A história da tipografia no Brasil mostra que, dificuldades à parte, existiam uma população interessada em ler e empreendedores interessados em imprimir antes mesmo que a Impressão Régia brasileira funcionasse. Há quem atribua a tardia estréia das atividades gráficas no Brasil à "predominância do analfabetismo"(3) no período colonial – o que seria inverter a ordem das coisas, já que o livro é que erradica o analfabetismo e não o contrário.

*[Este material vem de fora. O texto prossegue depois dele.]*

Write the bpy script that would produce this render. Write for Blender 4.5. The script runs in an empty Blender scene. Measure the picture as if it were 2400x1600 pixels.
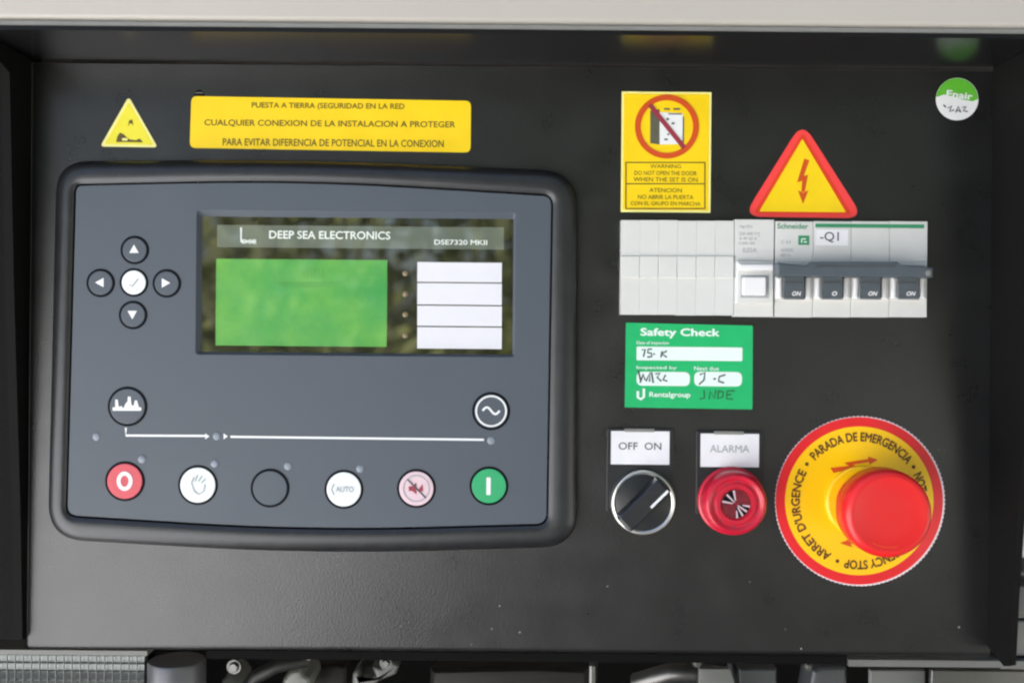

Independente do artaso e do que o provocou, a estréia foi comemorada na época e os dois séculos que se passaram desde então já são uma história considerável.
(1) Antônio Isidoro da Fonseca voltou a Portugal e tentou obter permissão para trabalhar no Brasil, mas não a conseguiu.
(2) Fora do Rio de Janeiro, até 1822 havia uma gráfica na Bahia, fundada em 1811, e outra em Recife fundada em 1817.
(3) José Marques de Melo, em Sociologia da imprensa brasileira, escreve que a "predominância do analfabetismo" e o "atraso das populações indígenas", entre alguns outros fatores, geraram o retardamento da implantação da imprensa.
Bibliografia:
Bragança, Aníbal, Arco do Cego e Impressão Régia (Lisboa e Rio de Janeiro): sobre rupturas e continuidades na implantação da imprensa no Brasil, http://groups.google.com/group/cultura-letrada/files?hl=pt-BR
Hallewell, Lawrence, O livro no Brasil (sua história), São Paulo, Edusp, 1985.
Melo, José Marques de, Sociologia da imprensa brasileira, Petrópolis, Vozes, 1973
Semeraro, Claudia Maria, org., História da tipografia no Brasil, São Paulo, Museu de arte de São Paulo, 1979.